Les camemberts sont des produits fragiles, alors, dès qu'on parlait de grève, les commerçants préféraient ne pas s'approvisionner, sinon en petites quantités", a détaillé à ce sujet le patron de la maison Essendou. La décision prise par le gouvernement en 2019 d'instaurer le mode FOB pour les importations n'était pas de nature à arranger les choses. Cette décision a généré des pénuries de matières premières, dit-il. "Depuis 2016, on travaille avec une poudre de lait spécifique importée, mais avec la mise en place du mode FOB en remplacement du mode CFR, nous avons commencé à avoir de sérieux problèmes de transport maritime.
L'Etat venait à peine d'abandonner le FOB, que la crise sanitaire est venue tout bloquer à nouveau", déplore-t-il, soulignant que les industriels n'ont pas eu ainsi le temps de s'approvisionner et, par conséquent, la plupart sont en train d'épuiser leurs anciens stocks. "La situation risque d'être désormais difficile", lâche Amar sur fond d'un soupir qui en dit long sur sa peine.
Le report des échéances bancaires jusqu'à septembre, annoncé à titre de mesure d'aide aux entreprises, est "important" mais "insuffisant" de l'avis de M. Gadi, qui estime qu'il serait plus judicieux que ces échéances soient reportées au moins jusqu'à janvier. "On ne sait déjà pas quand cette pandémie s'arrêtera. Puis, même si elle sera endiguée à la fin du printemps, beaucoup d'entreprises ne pourront pas reprendre leur activité immédiatement", a-t-il argumenté.

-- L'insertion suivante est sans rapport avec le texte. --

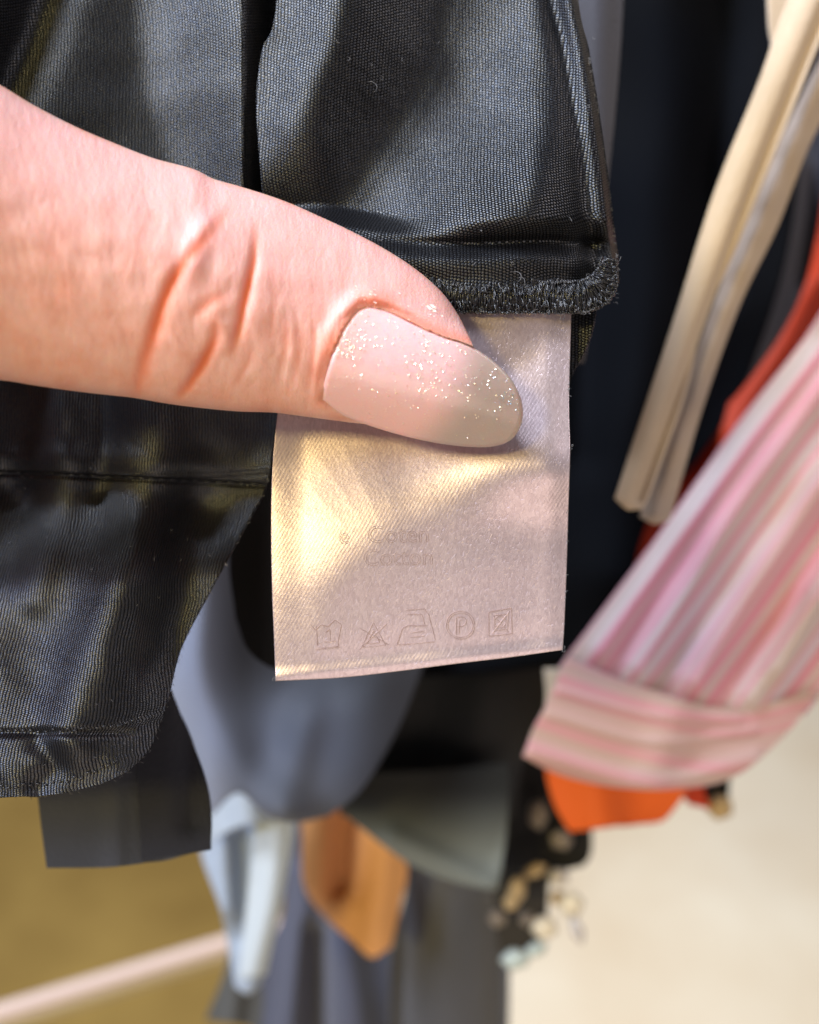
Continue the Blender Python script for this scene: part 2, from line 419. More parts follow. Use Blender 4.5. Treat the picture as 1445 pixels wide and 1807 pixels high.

La cause en est, dit-il, que le manque de matières premières sera le plus gros problème auquel seront confrontés les industriels dans tous les secteurs. "La plupart des industriels travaillent avec leurs anciens stocks de matières premières. Même si donc le confinement sera levé, ce n'est pas le lendemain que les entreprises pourront être approvisionnées", explique-t-il, avant de plaider également pour le report de toutes les autres charges sociales et fiscales au début de l'année prochaine.
Faute de mesures adéquates, prévient ce chef d'entreprise, les conséquences peuvent être des plus fâcheuses sur le monde du travail et, par conséquent, sur la société. "Ce qui m'inquiète le plus, c'est l'après-corona, car on risque d'avoir une importante vague de nouveaux chômeurs, et c'est encore plus facile d'être chômeur et de le rester, que d'avoir eu déjà un emploi et le perdre", souligne-t-il, craignant que cette vague soit encore plus importante que ce qu'a prédit le FCE. "Je ne suis même pas sûr de pouvoir garder tous mes employés", déplore-t-il.